_WHAT YOU SHOULD DO:_ Copy each line below without leaving any out.

_PROVIDED DATA:_
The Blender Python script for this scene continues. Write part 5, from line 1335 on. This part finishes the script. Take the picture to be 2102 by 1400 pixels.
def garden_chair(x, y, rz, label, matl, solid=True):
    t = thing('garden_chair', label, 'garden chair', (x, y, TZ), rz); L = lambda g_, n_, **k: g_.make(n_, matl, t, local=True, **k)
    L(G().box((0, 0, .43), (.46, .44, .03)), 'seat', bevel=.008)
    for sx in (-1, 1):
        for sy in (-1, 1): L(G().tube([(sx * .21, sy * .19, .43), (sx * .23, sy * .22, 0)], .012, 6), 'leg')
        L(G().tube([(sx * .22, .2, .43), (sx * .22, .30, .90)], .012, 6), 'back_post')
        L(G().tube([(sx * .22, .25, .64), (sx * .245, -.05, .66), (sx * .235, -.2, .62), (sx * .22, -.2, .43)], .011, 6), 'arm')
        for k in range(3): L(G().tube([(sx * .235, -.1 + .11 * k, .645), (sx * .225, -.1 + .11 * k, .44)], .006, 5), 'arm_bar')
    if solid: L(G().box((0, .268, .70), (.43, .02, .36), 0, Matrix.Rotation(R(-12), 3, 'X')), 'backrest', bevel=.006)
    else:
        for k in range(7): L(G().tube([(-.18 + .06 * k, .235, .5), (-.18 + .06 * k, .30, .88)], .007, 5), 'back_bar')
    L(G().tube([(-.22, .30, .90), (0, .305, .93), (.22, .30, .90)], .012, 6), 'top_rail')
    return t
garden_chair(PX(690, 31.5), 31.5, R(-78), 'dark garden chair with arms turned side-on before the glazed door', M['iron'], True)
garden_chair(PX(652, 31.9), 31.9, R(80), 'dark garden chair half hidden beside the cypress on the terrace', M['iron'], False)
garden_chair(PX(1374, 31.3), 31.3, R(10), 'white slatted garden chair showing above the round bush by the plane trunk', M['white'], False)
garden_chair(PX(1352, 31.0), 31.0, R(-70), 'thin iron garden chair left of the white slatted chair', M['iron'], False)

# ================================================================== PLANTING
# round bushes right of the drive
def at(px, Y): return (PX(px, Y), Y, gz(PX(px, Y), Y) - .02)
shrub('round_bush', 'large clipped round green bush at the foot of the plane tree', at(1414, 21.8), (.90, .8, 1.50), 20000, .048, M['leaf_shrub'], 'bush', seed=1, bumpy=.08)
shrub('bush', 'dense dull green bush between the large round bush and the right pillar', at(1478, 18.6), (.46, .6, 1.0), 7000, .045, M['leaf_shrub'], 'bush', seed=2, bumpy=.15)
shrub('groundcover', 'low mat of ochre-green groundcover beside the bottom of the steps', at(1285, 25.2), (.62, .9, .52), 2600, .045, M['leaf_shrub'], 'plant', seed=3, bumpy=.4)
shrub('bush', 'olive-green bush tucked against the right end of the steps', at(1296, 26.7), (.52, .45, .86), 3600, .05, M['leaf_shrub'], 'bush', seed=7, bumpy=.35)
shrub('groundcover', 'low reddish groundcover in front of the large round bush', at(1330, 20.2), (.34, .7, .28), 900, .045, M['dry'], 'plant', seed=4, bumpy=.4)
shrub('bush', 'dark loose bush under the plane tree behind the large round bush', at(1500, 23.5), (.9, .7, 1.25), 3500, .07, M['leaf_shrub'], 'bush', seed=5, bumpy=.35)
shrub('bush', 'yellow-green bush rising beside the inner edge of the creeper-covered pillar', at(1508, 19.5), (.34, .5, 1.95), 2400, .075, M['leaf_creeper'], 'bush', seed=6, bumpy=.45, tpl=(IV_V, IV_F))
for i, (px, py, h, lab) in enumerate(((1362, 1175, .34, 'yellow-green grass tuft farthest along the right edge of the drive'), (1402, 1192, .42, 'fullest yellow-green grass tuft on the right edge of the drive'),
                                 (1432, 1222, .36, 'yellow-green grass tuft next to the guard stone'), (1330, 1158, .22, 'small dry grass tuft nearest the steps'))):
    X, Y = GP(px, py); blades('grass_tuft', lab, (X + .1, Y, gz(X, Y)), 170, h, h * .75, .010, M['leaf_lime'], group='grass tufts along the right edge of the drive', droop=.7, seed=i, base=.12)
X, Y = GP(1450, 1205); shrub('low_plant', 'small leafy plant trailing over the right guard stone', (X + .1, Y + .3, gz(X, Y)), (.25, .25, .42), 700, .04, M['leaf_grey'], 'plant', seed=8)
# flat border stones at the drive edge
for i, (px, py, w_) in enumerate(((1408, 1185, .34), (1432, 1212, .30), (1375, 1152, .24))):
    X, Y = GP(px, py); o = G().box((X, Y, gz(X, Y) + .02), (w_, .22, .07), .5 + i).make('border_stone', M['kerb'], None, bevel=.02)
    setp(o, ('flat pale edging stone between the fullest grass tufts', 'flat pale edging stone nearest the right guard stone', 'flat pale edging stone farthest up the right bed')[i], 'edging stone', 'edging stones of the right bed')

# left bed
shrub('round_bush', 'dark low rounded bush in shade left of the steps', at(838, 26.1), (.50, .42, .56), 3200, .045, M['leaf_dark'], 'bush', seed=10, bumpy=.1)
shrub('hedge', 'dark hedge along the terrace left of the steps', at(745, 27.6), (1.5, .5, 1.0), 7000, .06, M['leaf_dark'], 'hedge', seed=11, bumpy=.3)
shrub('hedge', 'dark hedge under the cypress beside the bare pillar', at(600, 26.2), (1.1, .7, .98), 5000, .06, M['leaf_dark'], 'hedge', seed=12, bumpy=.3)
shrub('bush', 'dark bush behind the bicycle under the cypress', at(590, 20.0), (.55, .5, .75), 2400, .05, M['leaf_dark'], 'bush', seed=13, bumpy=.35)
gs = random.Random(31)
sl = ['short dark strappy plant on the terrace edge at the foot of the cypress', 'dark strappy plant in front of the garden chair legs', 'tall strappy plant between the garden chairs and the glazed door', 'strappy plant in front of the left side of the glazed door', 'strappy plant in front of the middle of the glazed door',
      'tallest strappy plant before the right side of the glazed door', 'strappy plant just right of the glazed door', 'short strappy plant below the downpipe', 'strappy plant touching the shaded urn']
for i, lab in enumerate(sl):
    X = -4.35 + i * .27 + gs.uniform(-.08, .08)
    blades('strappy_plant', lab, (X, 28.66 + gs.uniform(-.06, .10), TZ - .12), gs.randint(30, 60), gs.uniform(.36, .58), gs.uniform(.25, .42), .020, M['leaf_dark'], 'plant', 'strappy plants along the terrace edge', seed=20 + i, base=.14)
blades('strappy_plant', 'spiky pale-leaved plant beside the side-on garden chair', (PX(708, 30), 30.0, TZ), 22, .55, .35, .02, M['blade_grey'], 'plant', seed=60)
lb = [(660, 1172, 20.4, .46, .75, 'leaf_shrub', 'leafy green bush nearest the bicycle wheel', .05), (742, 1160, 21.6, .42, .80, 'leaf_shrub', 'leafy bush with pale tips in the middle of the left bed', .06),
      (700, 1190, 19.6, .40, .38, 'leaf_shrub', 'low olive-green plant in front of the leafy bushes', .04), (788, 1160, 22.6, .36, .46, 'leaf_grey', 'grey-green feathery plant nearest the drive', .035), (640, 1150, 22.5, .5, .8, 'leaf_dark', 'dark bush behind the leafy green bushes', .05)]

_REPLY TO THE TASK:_
The Blender Python script for this scene continues. Write part 5, from line 1335 on. This part finishes the script. Take the picture to be 2102 by 1400 pixels.
def garden_chair(x, y, rz, label, matl, solid=True):
    t = thing('garden_chair', label, 'garden chair', (x, y, TZ), rz); L = lambda g_, n_, **k: g_.make(n_, matl, t, local=True, **k)
    L(G().box((0, 0, .43), (.46, .44, .03)), 'seat', bevel=.008)
    for sx in (-1, 1):
        for sy in (-1, 1): L(G().tube([(sx * .21, sy * .19, .43), (sx * .23, sy * .22, 0)], .012, 6), 'leg')
        L(G().tube([(sx * .22, .2, .43), (sx * .22, .30, .90)], .012, 6), 'back_post')
        L(G().tube([(sx * .22, .25, .64), (sx * .245, -.05, .66), (sx * .235, -.2, .62), (sx * .22, -.2, .43)], .011, 6), 'arm')
        for k in range(3): L(G().tube([(sx * .235, -.1 + .11 * k, .645), (sx * .225, -.1 + .11 * k, .44)], .006, 5), 'arm_bar')
    if solid: L(G().box((0, .268, .70), (.43, .02, .36), 0, Matrix.Rotation(R(-12), 3, 'X')), 'backrest', bevel=.006)
    else:
        for k in range(7): L(G().tube([(-.18 + .06 * k, .235, .5), (-.18 + .06 * k, .30, .88)], .007, 5), 'back_bar')
    L(G().tube([(-.22, .30, .90), (0, .305, .93), (.22, .30, .90)], .012, 6), 'top_rail')
    return t
garden_chair(PX(690, 31.5), 31.5, R(-78), 'dark garden chair with arms turned side-on before the glazed door', M['iron'], True)
garden_chair(PX(652, 31.9), 31.9, R(80), 'dark garden chair half hidden beside the cypress on the terrace', M['iron'], False)
garden_chair(PX(1374, 31.3), 31.3, R(10), 'white slatted garden chair showing above the round bush by the plane trunk', M['white'], False)
garden_chair(PX(1352, 31.0), 31.0, R(-70), 'thin iron garden chair left of the white slatted chair', M['iron'], False)

# ================================================================== PLANTING
# round bushes right of the drive
def at(px, Y): return (PX(px, Y), Y, gz(PX(px, Y), Y) - .02)
shrub('round_bush', 'large clipped round green bush at the foot of the plane tree', at(1414, 21.8), (.90, .8, 1.50), 20000, .048, M['leaf_shrub'], 'bush', seed=1, bumpy=.08)
shrub('bush', 'dense dull green bush between the large round bush and the right pillar', at(1478, 18.6), (.46, .6, 1.0), 7000, .045, M['leaf_shrub'], 'bush', seed=2, bumpy=.15)
shrub('groundcover', 'low mat of ochre-green groundcover beside the bottom of the steps', at(1285, 25.2), (.62, .9, .52), 2600, .045, M['leaf_shrub'], 'plant', seed=3, bumpy=.4)
shrub('bush', 'olive-green bush tucked against the right end of the steps', at(1296, 26.7), (.52, .45, .86), 3600, .05, M['leaf_shrub'], 'bush', seed=7, bumpy=.35)
shrub('groundcover', 'low reddish groundcover in front of the large round bush', at(1330, 20.2), (.34, .7, .28), 900, .045, M['dry'], 'plant', seed=4, bumpy=.4)
shrub('bush', 'dark loose bush under the plane tree behind the large round bush', at(1500, 23.5), (.9, .7, 1.25), 3500, .07, M['leaf_shrub'], 'bush', seed=5, bumpy=.35)
shrub('bush', 'yellow-green bush rising beside the inner edge of the creeper-covered pillar', at(1508, 19.5), (.34, .5, 1.95), 2400, .075, M['leaf_creeper'], 'bush', seed=6, bumpy=.45, tpl=(IV_V, IV_F))
for i, (px, py, h, lab) in enumerate(((1362, 1175, .34, 'yellow-green grass tuft farthest along the right edge of the drive'), (1402, 1192, .42, 'fullest yellow-green grass tuft on the right edge of the drive'),
                                 (1432, 1222, .36, 'yellow-green grass tuft next to the guard stone'), (1330, 1158, .22, 'small dry grass tuft nearest the steps'))):
    X, Y = GP(px, py); blades('grass_tuft', lab, (X + .1, Y, gz(X, Y)), 170, h, h * .75, .010, M['leaf_lime'], group='grass tufts along the right edge of the drive', droop=.7, seed=i, base=.12)
X, Y = GP(1450, 1205); shrub('low_plant', 'small leafy plant trailing over the right guard stone', (X + .1, Y + .3, gz(X, Y)), (.25, .25, .42), 700, .04, M['leaf_grey'], 'plant', seed=8)
# flat border stones at the drive edge
for i, (px, py, w_) in enumerate(((1408, 1185, .34), (1432, 1212, .30), (1375, 1152, .24))):
    X, Y = GP(px, py); o = G().box((X, Y, gz(X, Y) + .02), (w_, .22, .07), .5 + i).make('border_stone', M['kerb'], None, bevel=.02)
    setp(o, ('flat pale edging stone between the fullest grass tufts', 'flat pale edging stone nearest the right guard stone', 'flat pale edging stone farthest up the right bed')[i], 'edging stone', 'edging stones of the right bed')

# left bed
shrub('round_bush', 'dark low rounded bush in shade left of the steps', at(838, 26.1), (.50, .42, .56), 3200, .045, M['leaf_dark'], 'bush', seed=10, bumpy=.1)
shrub('hedge', 'dark hedge along the terrace left of the steps', at(745, 27.6), (1.5, .5, 1.0), 7000, .06, M['leaf_dark'], 'hedge', seed=11, bumpy=.3)
shrub('hedge', 'dark hedge under the cypress beside the bare pillar', at(600, 26.2), (1.1, .7, .98), 5000, .06, M['leaf_dark'], 'hedge', seed=12, bumpy=.3)
shrub('bush', 'dark bush behind the bicycle under the cypress', at(590, 20.0), (.55, .5, .75), 2400, .05, M['leaf_dark'], 'bush', seed=13, bumpy=.35)
gs = random.Random(31)
sl = ['short dark strappy plant on the terrace edge at the foot of the cypress', 'dark strappy plant in front of the garden chair legs', 'tall strappy plant between the garden chairs and the glazed door', 'strappy plant in front of the left side of the glazed door', 'strappy plant in front of the middle of the glazed door',
      'tallest strappy plant before the right side of the glazed door', 'strappy plant just right of the glazed door', 'short strappy plant below the downpipe', 'strappy plant touching the shaded urn']
for i, lab in enumerate(sl):
    X = -4.35 + i * .27 + gs.uniform(-.08, .08)
    blades('strappy_plant', lab, (X, 28.66 + gs.uniform(-.06, .10), TZ - .12), gs.randint(30, 60), gs.uniform(.36, .58), gs.uniform(.25, .42), .020, M['leaf_dark'], 'plant', 'strappy plants along the terrace edge', seed=20 + i, base=.14)
blades('strappy_plant', 'spiky pale-leaved plant beside the side-on garden chair', (PX(708, 30), 30.0, TZ), 22, .55, .35, .02, M['blade_grey'], 'plant', seed=60)
lb = [(660, 1172, 20.4, .46, .75, 'leaf_shrub', 'leafy green bush nearest the bicycle wheel', .05), (742, 1160, 21.6, .42, .80, 'leaf_shrub', 'leafy bush with pale tips in the middle of the left bed', .06),
      (700, 1190, 19.6, .40, .38, 'leaf_shrub', 'low olive-green plant in front of the leafy bushes', .04), (788, 1160, 22.6, .36, .46, 'leaf_grey', 'grey-green feathery plant nearest the drive', .035), (640, 1150, 22.5, .5, .8, 'leaf_dark', 'dark bush behind the leafy green bushes', .05)]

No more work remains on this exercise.